= DATASET CONTENT =

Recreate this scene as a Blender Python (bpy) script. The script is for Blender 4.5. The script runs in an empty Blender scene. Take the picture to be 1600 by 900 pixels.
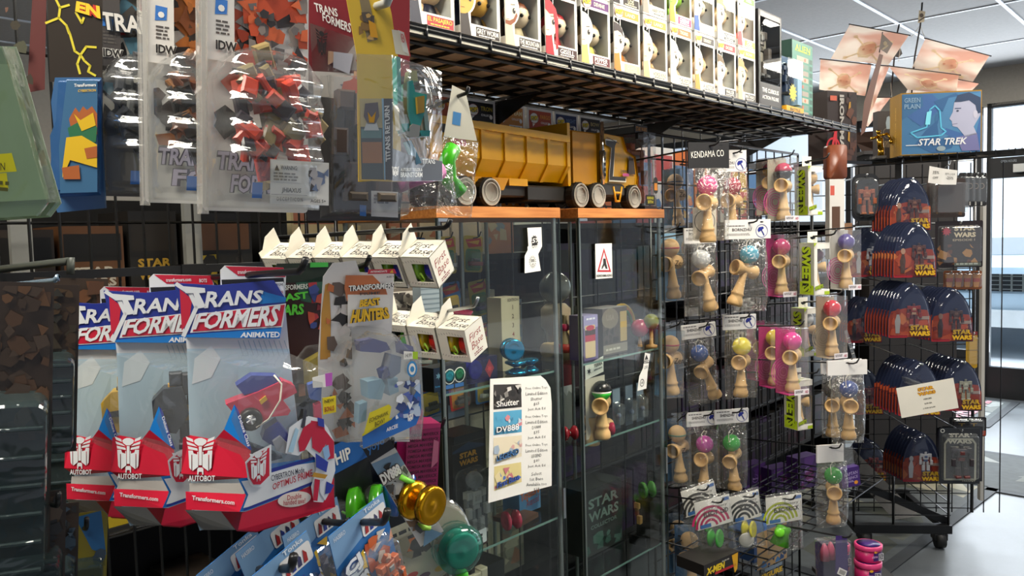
import bpy, math, random
from mathutils import Matrix, Vector, noise
rnd = random.Random(7)
PI = math.pi
C = bpy.context.scene.collection
# ---------------------------------------------------------------- camera, world, lights
FPX = 1244.0; PITCH = math.atan(78 / FPX); ROLL = 0.027; EYE = 1.55
cam_d = bpy.data.cameras.new('camera'); cam = bpy.data.objects.new('camera', cam_d); C.objects.link(cam)
cam_d.sensor_width = 36.0; cam_d.lens = 36.0 * FPX / 1600.0; cam_d.clip_start = 0.02; cam_d.clip_end = 100
_R0, _U0, _F0 = Vector((1, 0, 0)), Vector((0, math.sin(PITCH), math.cos(PITCH))), Vector((0, math.cos(PITCH), -math.sin(PITCH)))
_CR = _R0 * math.cos(ROLL) - _U0 * math.sin(ROLL); _CU = _U0 * math.cos(ROLL) + _R0 * math.sin(ROLL)
CAMP = Vector((0, 0, EYE))
cam.matrix_world = Matrix.Translation(CAMP) @ Matrix((_CR, _CU, -_F0)).transposed().to_4x4()
sc = bpy.context.scene; sc.camera = cam
sc.view_settings.view_transform = 'Standard'; sc.view_settings.look = 'None'
sc.view_settings.exposure = 0.0; sc.view_settings.gamma = 1.0; sc.view_settings.use_curve_mapping = False
sc.cycles.transparent_max_bounces = 24; sc.cycles.max_bounces = 6; sc.cycles.diffuse_bounces = 2
sc.cycles.glossy_bounces = 3; sc.cycles.transmission_bounces = 6; sc.cycles.caustics_reflective = False; sc.cycles.caustics_refractive = False
sc.cycles.sample_clamp_indirect = 4.0
W_ = bpy.data.worlds.new('world'); sc.world = W_; W_.use_nodes = True
W_.node_tree.nodes['Background'].inputs[0].default_value = (0.80, 0.86, 1.0, 1); W_.node_tree.nodes['Background'].inputs[1].default_value = 0.55
A_ = math.radians(42.7); D = Vector((math.sin(A_), math.cos(A_), 0)); N = Vector((math.cos(A_), -math.sin(A_), 0)); UP = Vector((0, 0, 1))
P0 = Vector((-0.15929, 1.73, 0)); YAW = math.radians(47.3)
def light(name, kind, loc, energy, color=(1, 1, 1), size=(1, 1), aim=None, spot=None, blend=0.5):
    l = bpy.data.lights.new(name, kind); o = bpy.data.objects.new(name, l); C.objects.link(o)
    o.location = loc; l.energy = energy; l.color = color
    if kind == 'AREA': l.shape = 'RECTANGLE'; l.size, l.size_y = size
    if kind == 'SPOT': l.spot_size = spot; l.spot_blend = blend; l.shadow_soft_size = size[0]
    if aim is not None: o.rotation_euler = (Vector(aim) - Vector(loc)).to_track_quat('-Z', 'Y').to_euler()
    return o
def wp(s, p, h): return P0 + D * s + N * p + UP * h
# fluorescent troffers in the ceiling (the panels themselves are built with the ceiling), daylight through the shop front
CEIL = 2.93
TROFFERS = [(-1.6, 0.45, 62), (0.85, 1.05, 62), (3.3, 1.05, 60), (5.5, 1.65, 60), (0.85, -1.4, 45), (3.3, -1.4, 50)]
for i, (s, p, e) in enumerate(TROFFERS):
    o = light('troffer_lamp', 'AREA', wp(s, p, CEIL - 0.06), e, (1.0, 0.94, 0.84), (1.15, 0.55))
    o.rotation_euler = (0, 0, PI / 2 - A_)
light('shelf_spot', 'SPOT', wp(0.6, 1.55, 2.85), 80, (1.0, 0.86, 0.62), (0.05,), wp(0.45, 0.12, 2.02), 1.05, 0.8)
light('daylight', 'AREA', wp(6.85, -0.6, 1.5), 150, (0.86, 0.93, 1.0), (3.4, 2.2), wp(2, -0.3, 1.0))
sun = light('sun', 'SUN', (0, 0, 10), 3.0, (1, 0.97, 0.92)); sun.data.angle = 0.02
sun.rotation_euler = (Vector(wp(0, 0, 0)) - Vector(wp(1.6, .8, 6))).to_track_quat('-Z', 'Y').to_euler()
# ---------------------------------------------------------------- placing helpers
def ray(px, py):
    d = _F0 + _CR * ((px - 800) / FPX) + _CU * ((450 - py) / FPX)
    return d
def at(px, py, Y):
    d = ray(px, py); return CAMP + d * (Y / d.y)
def onwall(px, py, p):
    d = ray(px, py); t = ((P0 + N * p - CAMP).dot(N)) / d.dot(N); q = CAMP + d * t - P0
    return q.dot(D), q.z
STAND = Matrix(((1, 0, 0), (0, 0, -1), (0, 1, 0))).to_4x4()      # local X right, Y up, Z toward the viewer
def frame(loc, yaw=0.0, tilt=0.0, roll=0.0):
    return Matrix.Translation(loc) @ Matrix.Rotation(yaw, 4, 'Z') @ STAND @ Matrix.Rotation(tilt, 4, 'X') @ Matrix.Rotation(roll, 4, 'Z')
def Fp(px, py, Y, yaw=0, tilt=0, roll=0):
    return frame(at(px, py, Y), math.radians(yaw), math.radians(tilt), math.radians(roll))
def Fw(s, p, h, yaw=0, tilt=0, roll=0):
    return frame(wp(s, p, h), YAW + math.radians(yaw), math.radians(tilt), math.radians(roll))
def loc(F, px, py, z=0.0):
    Fi = F.inverted(); o = Fi @ CAMP; d = Fi.to_3x3() @ ray(px, py); t = (z - o.z) / d.z
    return (o.x + d.x * t, o.y + d.y * t)
def locs(F, pts, z=0.0): return [loc(F, a, b, z) for a, b in pts]
# ---------------------------------------------------------------- materials
def lin(c):
    if isinstance(c, str):
        c = [int(c[i:i + 2], 16) / 255 for i in (0, 2, 4)]
        c = [x / 12.92 if x <= 0.04045 else ((x + 0.055) / 1.055) ** 2.4 for x in c]
    return (c[0], c[1], c[2], 1.0)
_mc = {}
def mat(col, rough=0.5, metal=0.0, var=0.12, scale=14.0, emit=0.0, bump=0.0, spec=0.5, coat=0.0):
    k = (str(col), rough, metal, var, scale, emit, bump, spec, coat)
    if k in _mc: return _mc[k]
    m = bpy.data.materials.new('m%d' % len(_mc)); m.use_nodes = True; nt = m.node_tree; b = nt.nodes['Principled BSDF']
    c = lin(col)
    b.inputs['Roughness'].default_value = rough; b.inputs['Metallic'].default_value = metal
    b.inputs['Specular IOR Level'].default_value = spec; b.inputs['Coat Weight'].default_value = coat
    if emit: b.inputs['Emission Color'].default_value = c; b.inputs['Emission Strength'].default_value = emit
    if var or bump:
        tc = nt.nodes.new('ShaderNodeTexCoord'); n = nt.nodes.new('ShaderNodeTexNoise'); n.inputs['Scale'].default_value = scale; n.inputs['Detail'].default_value = 3
        nt.links.new(tc.outputs['Object'], n.inputs['Vector'])
        r = nt.nodes.new('ShaderNodeMapRange'); r.inputs[3].default_value = 1 - var; r.inputs[4].default_value = 1 + var
        nt.links.new(n.outputs['Fac'], r.inputs['Value'])
        mx = nt.nodes.new('ShaderNodeVectorMath'); mx.operation = 'SCALE'; mx.inputs[0].default_value = c[:3]
        nt.links.new(r.outputs[0], mx.inputs['Scale']); nt.links.new(mx.outputs[0], b.inputs['Base Color'])
        if bump:
            bp = nt.nodes.new('ShaderNodeBump'); bp.inputs['Strength'].default_value = bump; bp.inputs['Distance'].default_value = 0.004
            nt.links.new(n.outputs['Fac'], bp.inputs['Height']); nt.links.new(bp.outputs[0], b.inputs['Normal'])
    else: b.inputs['Base Color'].default_value = c
    _mc[k] = m; return m
def clear(name, tint='ffffff', gloss=0.9, rough=0.05, body=0.0, bodycol='ffffff', bump=0.0, scale=30.0, ior=1.45):
    k = (name,)
    if k in _mc: return _mc[k]
    m = bpy.data.materials.new(name); m.use_nodes = True; nt = m.node_tree; nt.nodes.clear()
    out = nt.nodes.new('ShaderNodeOutputMaterial'); t = nt.nodes.new('ShaderNodeBsdfTransparent'); t.inputs[0].default_value = lin(tint)
    g = nt.nodes.new('ShaderNodeBsdfGlossy'); g.inputs['Roughness'].default_value = rough; g.inputs['Color'].default_value = (gloss, gloss, gloss, 1)
    fr = nt.nodes.new('ShaderNodeFresnel'); ge = nt.nodes.new('ShaderNodeNewGeometry'); mr = nt.nodes.new('ShaderNodeMapRange'); mr.inputs[3].default_value = ior; mr.inputs[4].default_value = 1 / ior; nt.links.new(ge.outputs['Backfacing'], mr.inputs[0]); nt.links.new(mr.outputs[0], fr.inputs[0])
    mx = nt.nodes.new('ShaderNodeMixShader'); nt.links.new(fr.outputs[0], mx.inputs[0])
    base = t.outputs[0]
    if body:
        d = nt.nodes.new('ShaderNodeBsdfDiffuse'); d.inputs[0].default_value = lin(bodycol)
        m2 = nt.nodes.new('ShaderNodeMixShader'); m2.inputs[0].default_value = body
        nt.links.new(t.outputs[0], m2.inputs[1]); nt.links.new(d.outputs[0], m2.inputs[2]); base = m2.outputs[0]
    nt.links.new(base, mx.inputs[1]); nt.links.new(g.outputs[0], mx.inputs[2]); nt.links.new(mx.outputs[0], out.inputs[0])
    if bump:
        tc = nt.nodes.new('ShaderNodeTexCoord'); n = nt.nodes.new('ShaderNodeTexNoise'); n.inputs['Scale'].default_value = scale; n.inputs['Detail'].default_value = 2; n.inputs['Distortion'].default_value = 1.5
        nt.links.new(tc.outputs['Object'], n.inputs['Vector']); bp = nt.nodes.new('ShaderNodeBump'); bp.inputs['Strength'].default_value = bump; bp.inputs['Distance'].default_value = 0.01
        nt.links.new(n.outputs['Fac'], bp.inputs['Height']); nt.links.new(bp.outputs[0], g.inputs['Normal']); nt.links.new(bp.outputs[0], fr.inputs['Normal'])
    _mc[k] = m; return m
CLEAR = clear('clear_plastic', 'f6f7f6', 1.0, 0.07, 0.06, 'e8ecec', 0.3, 18.0, 1.75)
BAG = clear('crinkled_bag', 'f3f3f1', 1.0, 0.10, 0.04, 'f0ece2', 0.9, 45.0, 1.55)
SMOKE = clear('aged_plastic', 'c9cdb4', 0.9, 0.08, 0.10, 'a9b08c', 0.2, 16.0, 1.5)
GREENP = clear('green_plastic', 'd6e4d2', 1.0, 0.07, 0.14, 'a8bca4', 0.2, 12.0, 1.5)
BLUEP = clear('blue_tint_plastic', 'eceef4', 1.0, 0.07, 0.04, '6a7490', 0.2, 20.0, 1.5)
DARKP = clear('grey_plastic', 'a8b4b2', 1.0, 0.09, 0.2, '5c6e70', 0.3, 14.0, 1.5)
GLASS = clear('cabinet_glass', 'f6f9f7', 0.8, 0.02, 0.0, 'ffffff', 0, 1, 1.38)
PANE = clear('window_glass', 'f2f7fa', 0.7, 0.02, 0.0, 'ffffff', 0, 1, 1.35)
def flat(c, rough=0.45, **k): return mat(c, rough, 0.0, k.pop('var', 0.05), **k)
WHITE = flat('f4f2ea'); BLACK = flat('0c0c0d', 0.4); RED = flat('c41a2e'); BLUE = flat('2a3f98'); CARD = flat('e9e6dd')
WIRE = mat('060606', 0.3, 0.0, 0.0, spec=0.6); STEEL = mat('b9bdbd', 0.28, 1.0, 0.05); CHROME = mat('e3e5e6', 0.12, 1.0, 0.0)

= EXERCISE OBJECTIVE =
Check every line of the data, and copy the ones that contain "scene".

= WRITTEN ANSWER =
Recreate this scene as a Blender Python (bpy) script. The script is for Blender 4.5. The script runs in an empty Blender scene. Take the picture to be 1600 by 900 pixels.
C = bpy.context.scene.collection
sc = bpy.context.scene; sc.camera = cam